_PROMPT:_ Extract every line that contains the string "road".

******************************

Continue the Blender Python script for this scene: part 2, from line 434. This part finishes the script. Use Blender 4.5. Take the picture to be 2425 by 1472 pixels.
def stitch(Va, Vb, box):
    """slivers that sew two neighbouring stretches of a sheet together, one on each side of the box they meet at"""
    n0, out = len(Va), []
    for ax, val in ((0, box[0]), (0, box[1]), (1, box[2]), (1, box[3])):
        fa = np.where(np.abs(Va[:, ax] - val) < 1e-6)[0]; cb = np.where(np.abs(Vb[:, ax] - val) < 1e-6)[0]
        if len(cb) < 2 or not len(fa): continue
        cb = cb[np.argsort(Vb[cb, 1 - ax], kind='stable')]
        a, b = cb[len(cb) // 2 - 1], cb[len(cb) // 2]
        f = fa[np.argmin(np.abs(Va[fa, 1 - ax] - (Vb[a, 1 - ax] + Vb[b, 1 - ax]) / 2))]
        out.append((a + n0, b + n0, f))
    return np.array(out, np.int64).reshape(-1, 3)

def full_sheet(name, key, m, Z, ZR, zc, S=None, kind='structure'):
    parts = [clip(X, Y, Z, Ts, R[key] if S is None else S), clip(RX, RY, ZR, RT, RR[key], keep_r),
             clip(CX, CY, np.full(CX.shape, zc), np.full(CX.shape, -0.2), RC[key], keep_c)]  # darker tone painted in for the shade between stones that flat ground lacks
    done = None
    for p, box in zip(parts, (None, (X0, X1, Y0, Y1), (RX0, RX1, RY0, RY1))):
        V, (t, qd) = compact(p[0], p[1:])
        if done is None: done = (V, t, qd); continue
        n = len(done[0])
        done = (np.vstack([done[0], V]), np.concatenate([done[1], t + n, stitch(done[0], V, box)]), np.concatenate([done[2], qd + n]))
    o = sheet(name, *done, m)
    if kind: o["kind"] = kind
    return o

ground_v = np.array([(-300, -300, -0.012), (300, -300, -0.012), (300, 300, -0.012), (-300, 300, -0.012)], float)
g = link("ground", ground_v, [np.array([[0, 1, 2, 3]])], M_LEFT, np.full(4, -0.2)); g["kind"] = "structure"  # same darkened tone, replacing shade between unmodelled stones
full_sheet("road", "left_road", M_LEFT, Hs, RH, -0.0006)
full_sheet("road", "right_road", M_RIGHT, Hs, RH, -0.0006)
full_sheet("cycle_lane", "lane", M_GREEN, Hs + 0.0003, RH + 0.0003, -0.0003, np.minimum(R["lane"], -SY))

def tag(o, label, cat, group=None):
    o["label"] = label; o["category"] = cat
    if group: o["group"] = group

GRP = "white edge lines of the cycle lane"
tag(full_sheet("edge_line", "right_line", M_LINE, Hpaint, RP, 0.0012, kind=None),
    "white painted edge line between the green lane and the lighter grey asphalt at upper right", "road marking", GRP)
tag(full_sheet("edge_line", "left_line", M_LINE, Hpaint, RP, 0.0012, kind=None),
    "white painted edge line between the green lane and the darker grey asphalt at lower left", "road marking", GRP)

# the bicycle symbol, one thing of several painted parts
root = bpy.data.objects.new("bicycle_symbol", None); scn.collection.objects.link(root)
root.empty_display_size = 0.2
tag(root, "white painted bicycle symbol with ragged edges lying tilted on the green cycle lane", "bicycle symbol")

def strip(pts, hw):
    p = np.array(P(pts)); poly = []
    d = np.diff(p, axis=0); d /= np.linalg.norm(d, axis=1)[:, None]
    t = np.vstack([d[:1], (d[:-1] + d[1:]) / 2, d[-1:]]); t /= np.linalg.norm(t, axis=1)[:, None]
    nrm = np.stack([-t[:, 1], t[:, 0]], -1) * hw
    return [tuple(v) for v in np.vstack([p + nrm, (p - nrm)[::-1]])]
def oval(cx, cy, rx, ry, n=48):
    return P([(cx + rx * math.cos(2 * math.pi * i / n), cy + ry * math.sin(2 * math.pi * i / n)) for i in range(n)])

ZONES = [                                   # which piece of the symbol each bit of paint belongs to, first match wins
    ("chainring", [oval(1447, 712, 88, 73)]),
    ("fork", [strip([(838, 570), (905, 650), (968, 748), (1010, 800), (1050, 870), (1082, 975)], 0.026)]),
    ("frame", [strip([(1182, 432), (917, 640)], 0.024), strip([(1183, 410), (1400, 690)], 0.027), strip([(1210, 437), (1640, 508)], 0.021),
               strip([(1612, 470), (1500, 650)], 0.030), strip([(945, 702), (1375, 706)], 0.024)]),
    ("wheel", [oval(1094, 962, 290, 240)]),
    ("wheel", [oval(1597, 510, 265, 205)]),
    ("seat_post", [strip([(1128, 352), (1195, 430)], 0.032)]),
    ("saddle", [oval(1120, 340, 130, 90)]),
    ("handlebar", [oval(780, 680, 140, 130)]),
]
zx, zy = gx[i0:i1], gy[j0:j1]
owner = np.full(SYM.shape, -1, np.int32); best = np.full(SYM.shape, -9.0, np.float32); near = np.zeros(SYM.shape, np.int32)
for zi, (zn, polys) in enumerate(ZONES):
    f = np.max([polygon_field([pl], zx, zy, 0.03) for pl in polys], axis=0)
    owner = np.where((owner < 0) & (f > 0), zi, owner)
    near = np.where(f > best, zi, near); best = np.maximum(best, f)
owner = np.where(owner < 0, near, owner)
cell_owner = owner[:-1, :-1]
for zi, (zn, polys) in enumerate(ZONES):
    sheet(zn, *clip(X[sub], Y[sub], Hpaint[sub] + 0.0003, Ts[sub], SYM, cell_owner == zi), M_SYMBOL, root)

******************************

_PROBLEM SOLUTION:_
full_sheet("road", "left_road", M_LEFT, Hs, RH, -0.0006)
full_sheet("road", "right_road", M_RIGHT, Hs, RH, -0.0006)
    "white painted edge line between the green lane and the lighter grey asphalt at upper right", "road marking", GRP)
    "white painted edge line between the green lane and the darker grey asphalt at lower left", "road marking", GRP)